**What you have to do**: Take the listing from its first line through the line that contains "from mathutils.geometry import" and please retype those lines exactly, leaving out the pictures.

***** Recorded information

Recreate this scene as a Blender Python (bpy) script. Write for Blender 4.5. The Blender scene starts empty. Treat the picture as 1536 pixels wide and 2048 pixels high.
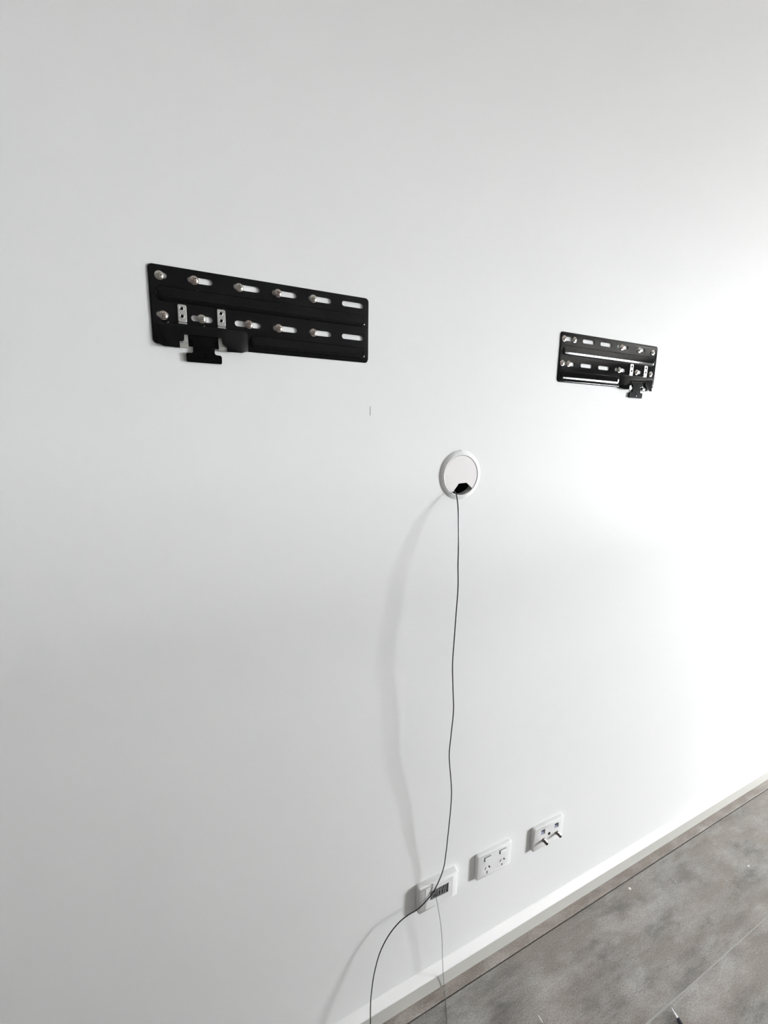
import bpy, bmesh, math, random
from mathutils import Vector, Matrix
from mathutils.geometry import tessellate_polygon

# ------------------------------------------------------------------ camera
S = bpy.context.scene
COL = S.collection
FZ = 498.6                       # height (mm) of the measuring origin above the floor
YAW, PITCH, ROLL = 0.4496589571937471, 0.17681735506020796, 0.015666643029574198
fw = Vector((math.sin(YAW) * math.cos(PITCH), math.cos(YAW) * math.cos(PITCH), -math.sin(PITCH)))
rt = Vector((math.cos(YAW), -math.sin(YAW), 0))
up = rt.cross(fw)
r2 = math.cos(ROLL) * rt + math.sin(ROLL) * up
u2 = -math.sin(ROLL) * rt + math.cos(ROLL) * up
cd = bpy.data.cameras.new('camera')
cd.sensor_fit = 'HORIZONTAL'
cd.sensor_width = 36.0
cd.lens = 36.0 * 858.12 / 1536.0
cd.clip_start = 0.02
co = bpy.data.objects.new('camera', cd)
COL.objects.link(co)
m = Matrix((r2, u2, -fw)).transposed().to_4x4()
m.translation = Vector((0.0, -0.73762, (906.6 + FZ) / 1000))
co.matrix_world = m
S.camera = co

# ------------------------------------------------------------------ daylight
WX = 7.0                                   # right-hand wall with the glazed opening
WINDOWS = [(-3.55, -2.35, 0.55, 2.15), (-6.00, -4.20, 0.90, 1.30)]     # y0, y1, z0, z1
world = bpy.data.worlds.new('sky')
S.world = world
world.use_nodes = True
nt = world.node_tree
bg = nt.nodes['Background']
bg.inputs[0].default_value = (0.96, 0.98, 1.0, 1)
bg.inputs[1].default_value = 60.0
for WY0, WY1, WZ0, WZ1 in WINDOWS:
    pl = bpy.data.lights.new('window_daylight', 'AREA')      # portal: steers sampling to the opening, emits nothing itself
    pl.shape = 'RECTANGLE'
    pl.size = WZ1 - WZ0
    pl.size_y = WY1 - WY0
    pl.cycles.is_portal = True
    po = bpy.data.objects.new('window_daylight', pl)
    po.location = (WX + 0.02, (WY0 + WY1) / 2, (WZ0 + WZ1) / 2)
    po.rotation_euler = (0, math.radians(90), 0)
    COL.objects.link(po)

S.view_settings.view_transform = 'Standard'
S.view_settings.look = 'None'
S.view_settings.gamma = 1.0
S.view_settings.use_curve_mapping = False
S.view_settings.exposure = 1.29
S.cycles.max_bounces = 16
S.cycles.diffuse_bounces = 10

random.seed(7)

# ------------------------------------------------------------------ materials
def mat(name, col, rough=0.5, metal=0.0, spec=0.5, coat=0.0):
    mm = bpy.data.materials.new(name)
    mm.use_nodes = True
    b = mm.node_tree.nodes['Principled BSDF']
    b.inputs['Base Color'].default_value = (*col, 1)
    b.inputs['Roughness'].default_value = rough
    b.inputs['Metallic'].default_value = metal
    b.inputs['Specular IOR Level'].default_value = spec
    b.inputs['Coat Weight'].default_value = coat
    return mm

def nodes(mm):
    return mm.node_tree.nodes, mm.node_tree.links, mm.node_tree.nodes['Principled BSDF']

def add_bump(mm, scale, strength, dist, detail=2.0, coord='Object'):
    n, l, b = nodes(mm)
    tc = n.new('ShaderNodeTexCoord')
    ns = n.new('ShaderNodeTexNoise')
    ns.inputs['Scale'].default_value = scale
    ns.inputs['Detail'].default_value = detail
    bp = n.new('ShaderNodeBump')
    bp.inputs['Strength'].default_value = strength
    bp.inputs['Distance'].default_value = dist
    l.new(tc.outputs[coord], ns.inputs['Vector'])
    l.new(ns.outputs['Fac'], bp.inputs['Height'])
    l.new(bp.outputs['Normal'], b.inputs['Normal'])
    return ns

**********

**Correct answer**:
Recreate this scene as a Blender Python (bpy) script. Write for Blender 4.5. The Blender scene starts empty. Treat the picture as 1536 pixels wide and 2048 pixels high.
import bpy, bmesh, math, random
from mathutils import Vector, Matrix
from mathutils.geometry import tessellate_polygon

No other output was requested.